Researchers from WHU Otto Beisheim School of Management and the WZB Berlin Social Science Center analyzed these assumptions in an experiment that ran over multiple years, eventually determining that both randomly selected and self-selected teams each bring with them their own advantages. Their results are published in the journal Experimental Economics.

It's in our nature to prefer working with colleagues who share our sensibilities. Yet, within homogenous teams, there is often a pressure to follow majority opinion in order to maintain harmony and to avoid appearing as a disrupter or a "spoke in the wheels."

This can result in more suitable problem-solving approaches going unconsidered, which, in turn, leads the team to make suboptimal decisions.

Many companies follow the trend of employing agile working methods to render their internal processes more flexible.

This includes allowing employees to determine the colleagues with whom they would like to collaborate on any given task.
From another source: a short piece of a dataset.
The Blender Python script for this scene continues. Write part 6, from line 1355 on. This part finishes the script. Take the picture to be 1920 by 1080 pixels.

This process is known as "self-selection" and is intended to ensure that employees more strongly identify with the team, leading to increased productivity and better end results.

Composing diverse teams is in direct conflict with the human tendency to surround oneself with people that have interests, personality traits, and abilities similar to their own. As the old saying goes, "birds of a feather flock together," a concept that social psychology calls "homophily."
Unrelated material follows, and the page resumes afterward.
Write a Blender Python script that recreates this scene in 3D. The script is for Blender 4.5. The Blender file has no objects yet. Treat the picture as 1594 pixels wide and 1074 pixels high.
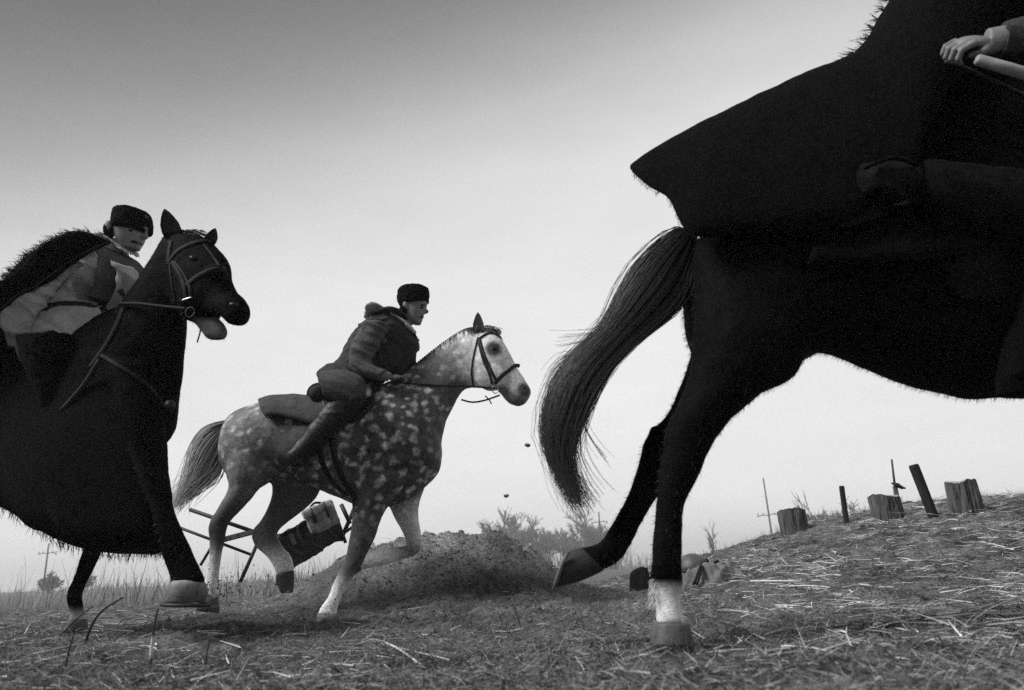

On the one hand, members of self-selected teams better identify with their tasks and the group as a whole; on the other hand, they lose sight of diversity and often overemphasize their homogeneity.

In this experiment, participants had to work in pairs for two months, completing different tasks throughout. Half of the participants were allowed to choose the person with whom they wanted to work, i.e., through self-selection. The other half were assigned their partners at random. Reflecting our homophilic nature as humans, the self-selected teams often comprised members of the same sex and with similar cognitive abilities (whether weak or strong); their counterpart teams were more varied in both regards.

Depending on how the teams were assembled, and on the task at hand, there were clear differences in the results of their work. In the experiment, each duo had to complete two different tasks: submit a written worksheet and film a short video presentation. While the randomly composed teams produced better results for the written task, the self-selected teams soared when it came to the video task.

It was revealed that, on average, self-selected teams perform better in tasks that require a high level of coordination and a strong sense of teamwork. For an assignment such as the video task, for example, homogeneity works to a team's benefit, as the two members understand each other with ease and are quicker to agree with each other. By comparison, randomly assigned teams produced stronger results for tasks that required little coordination or teamwork and for which the individual abilities of the partners were of more importance.

When such is the case, the randomness of their team composition most often ensures that there is at least one highly capable person on board. The same cannot always be said of self-selected teams, as it is just as likely that two weaker participants of comparable cognitive ability could find each other the way two stronger ones could.